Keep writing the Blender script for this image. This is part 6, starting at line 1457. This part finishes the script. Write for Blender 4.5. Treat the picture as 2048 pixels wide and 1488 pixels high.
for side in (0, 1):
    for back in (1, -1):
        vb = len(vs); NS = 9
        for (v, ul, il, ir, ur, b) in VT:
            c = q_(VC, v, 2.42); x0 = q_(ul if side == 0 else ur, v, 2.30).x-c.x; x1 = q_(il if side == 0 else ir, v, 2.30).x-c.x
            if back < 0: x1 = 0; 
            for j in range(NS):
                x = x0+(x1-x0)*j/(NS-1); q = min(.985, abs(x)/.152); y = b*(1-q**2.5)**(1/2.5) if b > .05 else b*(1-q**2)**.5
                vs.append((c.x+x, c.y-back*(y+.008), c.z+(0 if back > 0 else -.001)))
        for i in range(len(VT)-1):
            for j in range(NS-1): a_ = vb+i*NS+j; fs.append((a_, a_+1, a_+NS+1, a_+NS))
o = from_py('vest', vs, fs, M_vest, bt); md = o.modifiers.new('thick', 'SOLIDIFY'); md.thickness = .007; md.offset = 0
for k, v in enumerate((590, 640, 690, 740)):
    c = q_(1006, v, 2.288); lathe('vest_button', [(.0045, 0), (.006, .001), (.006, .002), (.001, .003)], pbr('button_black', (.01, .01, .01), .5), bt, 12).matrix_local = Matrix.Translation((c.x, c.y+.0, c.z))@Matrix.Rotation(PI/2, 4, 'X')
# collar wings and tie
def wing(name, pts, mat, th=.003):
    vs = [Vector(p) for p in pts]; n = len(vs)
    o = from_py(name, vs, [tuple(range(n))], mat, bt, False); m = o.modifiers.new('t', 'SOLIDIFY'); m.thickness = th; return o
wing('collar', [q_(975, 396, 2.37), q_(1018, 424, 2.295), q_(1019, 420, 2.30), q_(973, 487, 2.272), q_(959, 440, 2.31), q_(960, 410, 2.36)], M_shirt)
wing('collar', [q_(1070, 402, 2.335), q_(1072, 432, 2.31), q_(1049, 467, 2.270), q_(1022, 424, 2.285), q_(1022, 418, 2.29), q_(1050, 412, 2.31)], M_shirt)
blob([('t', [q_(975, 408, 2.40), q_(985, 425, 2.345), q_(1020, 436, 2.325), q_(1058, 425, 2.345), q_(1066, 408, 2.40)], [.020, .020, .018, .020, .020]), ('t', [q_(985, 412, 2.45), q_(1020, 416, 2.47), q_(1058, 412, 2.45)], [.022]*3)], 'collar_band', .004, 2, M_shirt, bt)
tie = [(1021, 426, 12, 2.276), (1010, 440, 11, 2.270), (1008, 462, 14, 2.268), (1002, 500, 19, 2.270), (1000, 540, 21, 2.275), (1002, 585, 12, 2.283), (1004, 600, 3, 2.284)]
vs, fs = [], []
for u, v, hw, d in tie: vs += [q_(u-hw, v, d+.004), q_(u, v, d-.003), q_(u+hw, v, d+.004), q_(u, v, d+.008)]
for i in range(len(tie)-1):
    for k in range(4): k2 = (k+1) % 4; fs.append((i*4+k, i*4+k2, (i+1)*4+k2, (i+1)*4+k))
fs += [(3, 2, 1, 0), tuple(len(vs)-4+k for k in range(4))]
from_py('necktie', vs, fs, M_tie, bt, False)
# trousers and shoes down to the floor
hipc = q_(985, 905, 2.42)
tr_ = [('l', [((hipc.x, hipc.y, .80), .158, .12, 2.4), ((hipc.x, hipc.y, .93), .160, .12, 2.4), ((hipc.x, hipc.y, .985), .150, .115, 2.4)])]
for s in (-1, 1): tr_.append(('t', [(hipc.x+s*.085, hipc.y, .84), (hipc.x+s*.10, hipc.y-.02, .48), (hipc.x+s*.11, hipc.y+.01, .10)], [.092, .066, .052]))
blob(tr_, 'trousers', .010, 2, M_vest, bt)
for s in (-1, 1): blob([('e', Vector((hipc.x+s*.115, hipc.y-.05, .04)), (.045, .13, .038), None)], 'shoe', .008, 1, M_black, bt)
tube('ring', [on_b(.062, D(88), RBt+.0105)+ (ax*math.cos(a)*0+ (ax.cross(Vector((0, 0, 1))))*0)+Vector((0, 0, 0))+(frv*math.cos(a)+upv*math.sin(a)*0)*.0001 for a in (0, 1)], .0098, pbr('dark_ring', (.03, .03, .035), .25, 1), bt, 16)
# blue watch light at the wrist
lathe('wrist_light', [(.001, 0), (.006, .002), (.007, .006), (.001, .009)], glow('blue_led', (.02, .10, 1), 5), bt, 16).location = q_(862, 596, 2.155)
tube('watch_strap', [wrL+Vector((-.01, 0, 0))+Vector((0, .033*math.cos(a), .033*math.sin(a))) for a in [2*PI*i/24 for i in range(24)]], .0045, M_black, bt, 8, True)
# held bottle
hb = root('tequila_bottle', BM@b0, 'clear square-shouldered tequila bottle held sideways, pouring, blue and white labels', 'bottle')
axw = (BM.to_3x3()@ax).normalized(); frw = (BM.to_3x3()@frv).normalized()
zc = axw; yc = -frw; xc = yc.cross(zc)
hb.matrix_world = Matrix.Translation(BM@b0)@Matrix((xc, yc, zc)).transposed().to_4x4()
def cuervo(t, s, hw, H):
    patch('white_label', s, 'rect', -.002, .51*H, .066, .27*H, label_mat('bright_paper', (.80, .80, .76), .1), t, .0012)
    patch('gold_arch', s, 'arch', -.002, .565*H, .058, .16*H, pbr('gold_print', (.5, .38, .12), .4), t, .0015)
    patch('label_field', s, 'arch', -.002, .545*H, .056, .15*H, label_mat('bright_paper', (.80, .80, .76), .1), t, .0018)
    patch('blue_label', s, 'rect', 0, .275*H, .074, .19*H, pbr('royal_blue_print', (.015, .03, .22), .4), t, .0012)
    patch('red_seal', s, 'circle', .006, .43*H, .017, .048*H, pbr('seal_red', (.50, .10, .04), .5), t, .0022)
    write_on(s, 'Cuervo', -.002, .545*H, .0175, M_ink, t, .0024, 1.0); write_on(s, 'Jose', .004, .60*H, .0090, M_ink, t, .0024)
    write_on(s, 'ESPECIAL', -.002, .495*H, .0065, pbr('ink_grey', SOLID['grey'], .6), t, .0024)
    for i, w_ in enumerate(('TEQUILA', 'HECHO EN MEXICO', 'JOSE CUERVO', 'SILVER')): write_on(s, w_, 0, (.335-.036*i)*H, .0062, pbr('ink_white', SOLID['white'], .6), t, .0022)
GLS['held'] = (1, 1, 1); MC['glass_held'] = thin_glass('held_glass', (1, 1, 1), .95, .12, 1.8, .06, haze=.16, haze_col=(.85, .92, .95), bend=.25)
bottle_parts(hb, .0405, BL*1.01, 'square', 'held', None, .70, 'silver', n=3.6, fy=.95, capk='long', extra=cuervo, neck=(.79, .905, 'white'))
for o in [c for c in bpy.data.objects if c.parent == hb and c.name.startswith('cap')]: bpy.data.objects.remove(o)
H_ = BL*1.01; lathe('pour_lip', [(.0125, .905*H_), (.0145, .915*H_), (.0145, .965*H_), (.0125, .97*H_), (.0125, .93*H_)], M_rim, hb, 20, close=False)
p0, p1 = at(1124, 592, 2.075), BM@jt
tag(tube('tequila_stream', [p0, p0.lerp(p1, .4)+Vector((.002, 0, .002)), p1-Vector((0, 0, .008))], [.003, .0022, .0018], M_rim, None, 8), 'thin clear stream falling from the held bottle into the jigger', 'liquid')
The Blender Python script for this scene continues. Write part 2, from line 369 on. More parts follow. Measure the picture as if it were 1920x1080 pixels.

::::

# [Objective]
Retype all of the data shown above, word for word.

# [Written response]
Keep writing the Blender script for this image. This is part 6, starting at line 1457. This part finishes the script. Write for Blender 4.5. Treat the picture as 2048 pixels wide and 1488 pixels high.
for side in (0, 1):
    for back in (1, -1):
        vb = len(vs); NS = 9
        for (v, ul, il, ir, ur, b) in VT:
            c = q_(VC, v, 2.42); x0 = q_(ul if side == 0 else ur, v, 2.30).x-c.x; x1 = q_(il if side == 0 else ir, v, 2.30).x-c.x
            if back < 0: x1 = 0; 
            for j in range(NS):
                x = x0+(x1-x0)*j/(NS-1); q = min(.985, abs(x)/.152); y = b*(1-q**2.5)**(1/2.5) if b > .05 else b*(1-q**2)**.5
                vs.append((c.x+x, c.y-back*(y+.008), c.z+(0 if back > 0 else -.001)))
        for i in range(len(VT)-1):
            for j in range(NS-1): a_ = vb+i*NS+j; fs.append((a_, a_+1, a_+NS+1, a_+NS))
o = from_py('vest', vs, fs, M_vest, bt); md = o.modifiers.new('thick', 'SOLIDIFY'); md.thickness = .007; md.offset = 0
for k, v in enumerate((590, 640, 690, 740)):
    c = q_(1006, v, 2.288); lathe('vest_button', [(.0045, 0), (.006, .001), (.006, .002), (.001, .003)], pbr('button_black', (.01, .01, .01), .5), bt, 12).matrix_local = Matrix.Translation((c.x, c.y+.0, c.z))@Matrix.Rotation(PI/2, 4, 'X')
# collar wings and tie
def wing(name, pts, mat, th=.003):
    vs = [Vector(p) for p in pts]; n = len(vs)
    o = from_py(name, vs, [tuple(range(n))], mat, bt, False); m = o.modifiers.new('t', 'SOLIDIFY'); m.thickness = th; return o
wing('collar', [q_(975, 396, 2.37), q_(1018, 424, 2.295), q_(1019, 420, 2.30), q_(973, 487, 2.272), q_(959, 440, 2.31), q_(960, 410, 2.36)], M_shirt)
wing('collar', [q_(1070, 402, 2.335), q_(1072, 432, 2.31), q_(1049, 467, 2.270), q_(1022, 424, 2.285), q_(1022, 418, 2.29), q_(1050, 412, 2.31)], M_shirt)
blob([('t', [q_(975, 408, 2.40), q_(985, 425, 2.345), q_(1020, 436, 2.325), q_(1058, 425, 2.345), q_(1066, 408, 2.40)], [.020, .020, .018, .020, .020]), ('t', [q_(985, 412, 2.45), q_(1020, 416, 2.47), q_(1058, 412, 2.45)], [.022]*3)], 'collar_band', .004, 2, M_shirt, bt)
tie = [(1021, 426, 12, 2.276), (1010, 440, 11, 2.270), (1008, 462, 14, 2.268), (1002, 500, 19, 2.270), (1000, 540, 21, 2.275), (1002, 585, 12, 2.283), (1004, 600, 3, 2.284)]
vs, fs = [], []
for u, v, hw, d in tie: vs += [q_(u-hw, v, d+.004), q_(u, v, d-.003), q_(u+hw, v, d+.004), q_(u, v, d+.008)]
for i in range(len(tie)-1):
    for k in range(4): k2 = (k+1) % 4; fs.append((i*4+k, i*4+k2, (i+1)*4+k2, (i+1)*4+k))
fs += [(3, 2, 1, 0), tuple(len(vs)-4+k for k in range(4))]
from_py('necktie', vs, fs, M_tie, bt, False)
# trousers and shoes down to the floor
hipc = q_(985, 905, 2.42)
tr_ = [('l', [((hipc.x, hipc.y, .80), .158, .12, 2.4), ((hipc.x, hipc.y, .93), .160, .12, 2.4), ((hipc.x, hipc.y, .985), .150, .115, 2.4)])]
for s in (-1, 1): tr_.append(('t', [(hipc.x+s*.085, hipc.y, .84), (hipc.x+s*.10, hipc.y-.02, .48), (hipc.x+s*.11, hipc.y+.01, .10)], [.092, .066, .052]))
blob(tr_, 'trousers', .010, 2, M_vest, bt)
for s in (-1, 1): blob([('e', Vector((hipc.x+s*.115, hipc.y-.05, .04)), (.045, .13, .038), None)], 'shoe', .008, 1, M_black, bt)
tube('ring', [on_b(.062, D(88), RBt+.0105)+ (ax*math.cos(a)*0+ (ax.cross(Vector((0, 0, 1))))*0)+Vector((0, 0, 0))+(frv*math.cos(a)+upv*math.sin(a)*0)*.0001 for a in (0, 1)], .0098, pbr('dark_ring', (.03, .03, .035), .25, 1), bt, 16)
# blue watch light at the wrist
lathe('wrist_light', [(.001, 0), (.006, .002), (.007, .006), (.001, .009)], glow('blue_led', (.02, .10, 1), 5), bt, 16).location = q_(862, 596, 2.155)
tube('watch_strap', [wrL+Vector((-.01, 0, 0))+Vector((0, .033*math.cos(a), .033*math.sin(a))) for a in [2*PI*i/24 for i in range(24)]], .0045, M_black, bt, 8, True)
# held bottle
hb = root('tequila_bottle', BM@b0, 'clear square-shouldered tequila bottle held sideways, pouring, blue and white labels', 'bottle')
axw = (BM.to_3x3()@ax).normalized(); frw = (BM.to_3x3()@frv).normalized()
zc = axw; yc = -frw; xc = yc.cross(zc)
hb.matrix_world = Matrix.Translation(BM@b0)@Matrix((xc, yc, zc)).transposed().to_4x4()
def cuervo(t, s, hw, H):
    patch('white_label', s, 'rect', -.002, .51*H, .066, .27*H, label_mat('bright_paper', (.80, .80, .76), .1), t, .0012)
    patch('gold_arch', s, 'arch', -.002, .565*H, .058, .16*H, pbr('gold_print', (.5, .38, .12), .4), t, .0015)
    patch('label_field', s, 'arch', -.002, .545*H, .056, .15*H, label_mat('bright_paper', (.80, .80, .76), .1), t, .0018)
    patch('blue_label', s, 'rect', 0, .275*H, .074, .19*H, pbr('royal_blue_print', (.015, .03, .22), .4), t, .0012)
    patch('red_seal', s, 'circle', .006, .43*H, .017, .048*H, pbr('seal_red', (.50, .10, .04), .5), t, .0022)
    write_on(s, 'Cuervo', -.002, .545*H, .0175, M_ink, t, .0024, 1.0); write_on(s, 'Jose', .004, .60*H, .0090, M_ink, t, .0024)
    write_on(s, 'ESPECIAL', -.002, .495*H, .0065, pbr('ink_grey', SOLID['grey'], .6), t, .0024)
    for i, w_ in enumerate(('TEQUILA', 'HECHO EN MEXICO', 'JOSE CUERVO', 'SILVER')): write_on(s, w_, 0, (.335-.036*i)*H, .0062, pbr('ink_white', SOLID['white'], .6), t, .0022)
GLS['held'] = (1, 1, 1); MC['glass_held'] = thin_glass('held_glass', (1, 1, 1), .95, .12, 1.8, .06, haze=.16, haze_col=(.85, .92, .95), bend=.25)
bottle_parts(hb, .0405, BL*1.01, 'square', 'held', None, .70, 'silver', n=3.6, fy=.95, capk='long', extra=cuervo, neck=(.79, .905, 'white'))
for o in [c for c in bpy.data.objects if c.parent == hb and c.name.startswith('cap')]: bpy.data.objects.remove(o)
H_ = BL*1.01; lathe('pour_lip', [(.0125, .905*H_), (.0145, .915*H_), (.0145, .965*H_), (.0125, .97*H_), (.0125, .93*H_)], M_rim, hb, 20, close=False)
p0, p1 = at(1124, 592, 2.075), BM@jt
tag(tube('tequila_stream', [p0, p0.lerp(p1, .4)+Vector((.002, 0, .002)), p1-Vector((0, 0, .008))], [.003, .0022, .0018], M_rim, None, 8), 'thin clear stream falling from the held bottle into the jigger', 'liquid')
The Blender Python script for this scene continues. Write part 2, from line 369 on. More parts follow. Measure the picture as if it were 1920x1080 pixels.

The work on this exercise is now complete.